In a one-page letter, Chidambaram has asked Singh to ''instruct'' the Planning Commission to bring a note to the cabinet on the status of the UIDAI, so that there is ''clarity'' on which agency – the Registrar-General of India (RGI) or the UIDAI – will carry on with the task of capturing the biometric data of the population.
The UIDAI comes under the nodal authority of the Planning Commission while the RGI functions under the home ministry.
Meanwhile the home secretary has also written to the cabinet secretary, saying that the UID data is not reliable as anyone can get themselves registered under any name with any address.
The note also says that the UID doesn't accept the ministry of home affairs' data as it sees the ministry as competition.
The letter comes not just in the wake of a standing committee of Parliament rejecting the UIDAI bill, but two articles in the media attacking Chidambaram for obstructing the progress of the scheme.
'Some inspired stories have appeared in the media painting the MHA black and presenting distorted facts. I enclose two extracts – one from Tthe Economist and the other from the Hindustan Times,'' Chidambaram has written.
Both letters have been accessed by sections of the media.
The home minister says in his letter that the work of the RGI - which had been asked to collect biometric data of all usual residents in the country and send it to the UIDAI for checking duplication and generating Aadhar numbers - was ''proceeding well and is expected to be completed by mid-2013''.
''Since there is no clarity on who will capture the biometric data - the RGI or the UIDAI - I had requested the Planning Commission a few months ago to bring a paper to the cabinet or the appropriate cabinet committee and obtain a decision in the matter,'' he has written, adding that he himself had spoken to Ahluwalia several times on this.
Chidambaram ends his letter to the prime minister saying, ''In my respectful submission, it would not be in the interest of the government to allow the controversy to be played out in the media.''
In his earlier letter to Plan panel chief Ahluwalia, the home minister had insisted that data collected by the UIDAI did not meet the degree of assurance required under the National Population Register from the point of view of national security.
He had said that the possibility of inclusion of non-usual residents and creation of a false identity profile is very real.

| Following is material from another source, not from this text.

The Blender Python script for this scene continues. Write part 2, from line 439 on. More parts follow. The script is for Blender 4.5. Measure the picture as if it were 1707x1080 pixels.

However, UIDAI chairman Nilekani had riposted, "The Aadhaar cards have been given based on the UID data taken as per the accepted procedure."
Opinions on the matter are as divided as the above correspondence suggests. Some feel the problem has arisen because the logical order of the UID project has been put back to front. The assurance of a unique identity came first, then followed fund allocation, and then a feasibility study and the bill to govern it, which has been rejected by the standing committee.
As a result of this the UIDAI exercise has blown up Rs672 crore up to November 2011 without any tangible results to show for it, they say.
Others say that Nilekani, an information technology specialist before he was roped in for the project by Prime Minister Singh, is the right man for the job, but is being stymied by lack of funds and facilities and opposition from the home ministry to what it regards as a parallel centre, which invades on its turf.